Si les deux librairies dédient chacune un espace à l’incontournable rentrée littéraire, elles doivent aussi adapter leur assortiment aux centres d’intérêt parfois très spécifiques de leur clientèle. Jen Allen propose Houellebecq et Despentes, mais aussi des ouvrages questionnant l’identité, les migrations, le multilinguisme, "des thèmes qui touchentles "bébés Erasmus" de couples binationaux, qui parlent la langue des deux parents, mais aussi anglais et allemand parfaitement", raconte la libraire. Chez Zadig, à côté de l’ample rayon dédié à l’Allemagne et à Berlin, une partie est réservée aux ouvrages d’auteurs francophones qui s’intéressent à son pays d’adoption : "La librairie reflète les synergies franco-allemandes", décrète Patrick Suel en soulignant la "vocation européenne" de son établissement.

Deux facettes du livre en français

Tout en partageant un même ennemi - "le réflexe Amazon, très ancré en Allemagne", soupire Dorothea Linke -, sur le marché berlinois, les deux librairies sont plus complémentaires que concurrentes.

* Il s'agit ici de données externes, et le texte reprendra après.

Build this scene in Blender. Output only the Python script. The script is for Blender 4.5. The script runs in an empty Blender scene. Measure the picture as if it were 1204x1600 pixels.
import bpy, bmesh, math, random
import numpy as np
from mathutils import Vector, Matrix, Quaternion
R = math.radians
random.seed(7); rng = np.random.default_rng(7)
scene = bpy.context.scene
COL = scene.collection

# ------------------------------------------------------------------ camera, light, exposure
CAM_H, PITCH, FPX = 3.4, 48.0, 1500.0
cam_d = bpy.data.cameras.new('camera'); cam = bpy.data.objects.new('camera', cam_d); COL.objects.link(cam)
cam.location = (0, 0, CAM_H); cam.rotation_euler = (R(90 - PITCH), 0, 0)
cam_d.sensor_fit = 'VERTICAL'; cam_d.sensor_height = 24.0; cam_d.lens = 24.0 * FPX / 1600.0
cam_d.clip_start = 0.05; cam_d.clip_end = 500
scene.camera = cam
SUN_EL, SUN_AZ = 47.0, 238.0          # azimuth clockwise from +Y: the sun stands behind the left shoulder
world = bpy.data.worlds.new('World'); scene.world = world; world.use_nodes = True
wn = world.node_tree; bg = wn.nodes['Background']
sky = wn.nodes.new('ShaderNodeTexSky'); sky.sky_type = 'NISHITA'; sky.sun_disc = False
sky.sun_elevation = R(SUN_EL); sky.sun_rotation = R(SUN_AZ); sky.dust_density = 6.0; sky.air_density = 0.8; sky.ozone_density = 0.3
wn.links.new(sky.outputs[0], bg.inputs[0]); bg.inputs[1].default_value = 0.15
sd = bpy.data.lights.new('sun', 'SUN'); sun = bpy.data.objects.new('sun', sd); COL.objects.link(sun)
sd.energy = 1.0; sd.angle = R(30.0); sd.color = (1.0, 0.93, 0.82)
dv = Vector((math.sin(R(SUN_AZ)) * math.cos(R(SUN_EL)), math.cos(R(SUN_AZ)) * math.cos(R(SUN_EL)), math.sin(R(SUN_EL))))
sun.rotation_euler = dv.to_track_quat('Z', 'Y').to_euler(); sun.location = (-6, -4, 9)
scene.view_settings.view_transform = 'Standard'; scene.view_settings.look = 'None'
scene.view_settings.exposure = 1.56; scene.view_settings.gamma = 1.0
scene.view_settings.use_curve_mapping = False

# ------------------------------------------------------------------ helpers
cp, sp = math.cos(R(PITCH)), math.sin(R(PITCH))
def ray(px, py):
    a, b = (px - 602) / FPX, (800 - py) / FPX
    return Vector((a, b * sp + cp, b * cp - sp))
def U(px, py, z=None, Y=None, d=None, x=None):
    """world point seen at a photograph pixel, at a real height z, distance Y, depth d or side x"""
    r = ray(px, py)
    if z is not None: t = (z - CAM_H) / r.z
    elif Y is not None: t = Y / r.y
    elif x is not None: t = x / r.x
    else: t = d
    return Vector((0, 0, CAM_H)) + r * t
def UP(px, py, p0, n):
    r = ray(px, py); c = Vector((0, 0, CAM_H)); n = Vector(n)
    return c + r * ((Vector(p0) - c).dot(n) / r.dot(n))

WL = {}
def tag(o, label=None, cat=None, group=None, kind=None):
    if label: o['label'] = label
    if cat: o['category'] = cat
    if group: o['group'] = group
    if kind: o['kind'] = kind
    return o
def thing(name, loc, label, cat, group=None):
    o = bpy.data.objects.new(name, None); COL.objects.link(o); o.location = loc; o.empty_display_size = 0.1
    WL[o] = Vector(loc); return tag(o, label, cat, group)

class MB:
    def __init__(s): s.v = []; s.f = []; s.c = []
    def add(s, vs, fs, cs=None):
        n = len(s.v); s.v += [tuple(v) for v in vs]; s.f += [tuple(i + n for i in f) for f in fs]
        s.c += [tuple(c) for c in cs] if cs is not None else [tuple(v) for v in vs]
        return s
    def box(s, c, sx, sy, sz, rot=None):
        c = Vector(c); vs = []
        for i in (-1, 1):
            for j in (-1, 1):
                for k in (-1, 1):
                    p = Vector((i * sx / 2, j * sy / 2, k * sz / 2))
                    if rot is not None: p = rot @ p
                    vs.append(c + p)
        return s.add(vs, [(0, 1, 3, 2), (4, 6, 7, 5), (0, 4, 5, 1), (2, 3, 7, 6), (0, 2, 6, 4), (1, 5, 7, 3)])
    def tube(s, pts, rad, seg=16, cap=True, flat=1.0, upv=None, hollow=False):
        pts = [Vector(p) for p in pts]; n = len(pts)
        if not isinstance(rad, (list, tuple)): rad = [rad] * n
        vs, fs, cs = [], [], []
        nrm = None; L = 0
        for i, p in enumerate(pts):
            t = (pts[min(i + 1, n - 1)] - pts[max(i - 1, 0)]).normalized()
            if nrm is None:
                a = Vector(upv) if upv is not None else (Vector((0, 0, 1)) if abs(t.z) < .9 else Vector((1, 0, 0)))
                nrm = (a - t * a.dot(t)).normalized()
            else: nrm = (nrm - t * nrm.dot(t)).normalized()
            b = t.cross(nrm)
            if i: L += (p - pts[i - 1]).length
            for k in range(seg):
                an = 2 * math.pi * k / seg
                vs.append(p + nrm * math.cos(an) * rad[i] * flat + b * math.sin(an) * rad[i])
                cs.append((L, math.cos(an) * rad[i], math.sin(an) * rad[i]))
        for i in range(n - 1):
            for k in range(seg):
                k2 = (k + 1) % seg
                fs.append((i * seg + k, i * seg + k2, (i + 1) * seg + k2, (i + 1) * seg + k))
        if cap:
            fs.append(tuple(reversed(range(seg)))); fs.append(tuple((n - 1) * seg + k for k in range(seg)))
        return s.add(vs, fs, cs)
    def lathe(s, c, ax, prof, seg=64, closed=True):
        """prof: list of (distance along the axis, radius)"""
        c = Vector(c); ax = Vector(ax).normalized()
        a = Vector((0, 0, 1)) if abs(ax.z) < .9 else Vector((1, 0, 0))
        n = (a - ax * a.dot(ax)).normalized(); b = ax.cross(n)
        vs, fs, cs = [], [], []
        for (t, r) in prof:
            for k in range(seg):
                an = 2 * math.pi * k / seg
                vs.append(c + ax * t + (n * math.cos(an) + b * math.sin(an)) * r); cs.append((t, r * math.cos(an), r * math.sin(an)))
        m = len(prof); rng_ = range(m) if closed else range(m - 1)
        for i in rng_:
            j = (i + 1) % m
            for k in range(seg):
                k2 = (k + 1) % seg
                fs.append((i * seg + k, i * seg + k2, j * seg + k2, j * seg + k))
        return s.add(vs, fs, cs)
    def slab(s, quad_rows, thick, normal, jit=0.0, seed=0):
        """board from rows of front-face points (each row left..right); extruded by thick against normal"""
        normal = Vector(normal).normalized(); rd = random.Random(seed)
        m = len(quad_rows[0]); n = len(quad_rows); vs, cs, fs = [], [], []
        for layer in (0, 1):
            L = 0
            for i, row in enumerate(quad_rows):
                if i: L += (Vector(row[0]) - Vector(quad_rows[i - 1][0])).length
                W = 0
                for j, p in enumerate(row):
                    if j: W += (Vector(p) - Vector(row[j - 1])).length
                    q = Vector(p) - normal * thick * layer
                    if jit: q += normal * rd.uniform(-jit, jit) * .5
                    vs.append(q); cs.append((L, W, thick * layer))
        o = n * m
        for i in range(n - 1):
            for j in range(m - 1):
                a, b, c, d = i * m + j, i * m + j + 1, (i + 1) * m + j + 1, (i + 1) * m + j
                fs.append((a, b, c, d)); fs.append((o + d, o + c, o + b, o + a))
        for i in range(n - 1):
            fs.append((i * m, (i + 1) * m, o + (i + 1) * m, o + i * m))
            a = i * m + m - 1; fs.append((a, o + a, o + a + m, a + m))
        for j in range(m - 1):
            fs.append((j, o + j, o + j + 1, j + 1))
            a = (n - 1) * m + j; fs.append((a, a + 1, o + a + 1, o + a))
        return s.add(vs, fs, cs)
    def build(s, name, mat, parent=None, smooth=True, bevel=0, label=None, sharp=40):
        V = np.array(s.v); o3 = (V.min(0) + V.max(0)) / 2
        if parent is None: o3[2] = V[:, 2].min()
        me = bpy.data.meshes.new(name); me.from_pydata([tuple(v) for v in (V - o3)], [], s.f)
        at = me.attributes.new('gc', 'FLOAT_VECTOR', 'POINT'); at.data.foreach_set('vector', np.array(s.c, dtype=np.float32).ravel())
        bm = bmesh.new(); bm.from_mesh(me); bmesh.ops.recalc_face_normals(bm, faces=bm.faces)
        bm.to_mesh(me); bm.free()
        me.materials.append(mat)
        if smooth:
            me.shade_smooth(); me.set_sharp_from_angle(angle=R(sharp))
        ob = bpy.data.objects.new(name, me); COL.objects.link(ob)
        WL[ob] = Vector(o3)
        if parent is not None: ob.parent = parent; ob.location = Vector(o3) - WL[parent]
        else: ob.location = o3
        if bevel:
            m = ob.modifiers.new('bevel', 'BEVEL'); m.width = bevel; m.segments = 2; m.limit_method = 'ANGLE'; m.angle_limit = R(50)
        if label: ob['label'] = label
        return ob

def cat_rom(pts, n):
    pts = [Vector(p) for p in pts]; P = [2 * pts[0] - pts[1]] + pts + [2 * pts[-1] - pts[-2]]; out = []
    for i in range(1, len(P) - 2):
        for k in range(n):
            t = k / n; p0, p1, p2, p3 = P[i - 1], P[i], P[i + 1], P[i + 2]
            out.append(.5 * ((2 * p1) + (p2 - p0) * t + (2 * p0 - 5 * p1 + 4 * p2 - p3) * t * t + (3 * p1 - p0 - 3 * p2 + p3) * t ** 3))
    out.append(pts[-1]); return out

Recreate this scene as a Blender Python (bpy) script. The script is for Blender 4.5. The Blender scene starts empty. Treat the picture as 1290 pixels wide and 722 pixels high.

Tandis que les Galeries Lafayette privilégient les nouveautés, tout en se permettant quelques écarts insolites qui pourraient susciter le coup de cœur, Patrick Suel, en véritable gardien d’une caverne d’Ali Baba, plaide pour un assortiment pointu et sélectif, qui donne à Zadig toute son identité. "Ce que j’ai eu envie d’apporter aux Allemands, c’est cette culture de la petite librairie artisanale, indépendante, résistante, qui n’existe traditionnellement pas ici", souligne le quinquagénaire. Lorsqu’il s’installe à Berlin, l’iconoclaste aux rouflaquettes poivre et sel est surnommé "le libraire rock’n’roll à la boucle d’oreille", qui choisit de s’installer dans un quartier "bohème et contestataire" à deux pas du célèbre squat du Tacheles, emplissant ses étagères d’ouvrages à l’image de son engagement politique et social. "Sexualité et religion partagent le même tourniquet, au fond de la librairie", souligne-t-il, pince-sans-rire, tandis que son rayon dédié aux "-ismes" décline pensées et théories alternatives, libertaires ou anticapitalistes avec comme seul fil conducteur le militantisme du libraire.

Une toute nouvelle politique des prix instaurée par Lafayette pourrait toutefois jeter le trouble entre les deux voisins. Depuis le 1er avril, la librairie des Galeries vend l’intégralité de ses ouvrages - la librairie possède 11 000 titres - à un prix France. "On propose des poches à 5 euros", se réjouit Jen Allen, qui pointe du doigt les coûts de transport et de distribution qui faisaient auparavant gonfler le prix final. Une politique indigne, tempête Patrick Suel : "Ils sont en train de faire du livre un produit d’appel, vendu à perte !" Le commerçant s’est juré, après la Foire de Francfort, de mener une campagne de sensibilisation au dumping pratiqué, selon lui, par la grande enseigne : "Le libraire indépendant, c’est comme un producteur de café équitable, on paye plus cher, mais on sait pourquoi."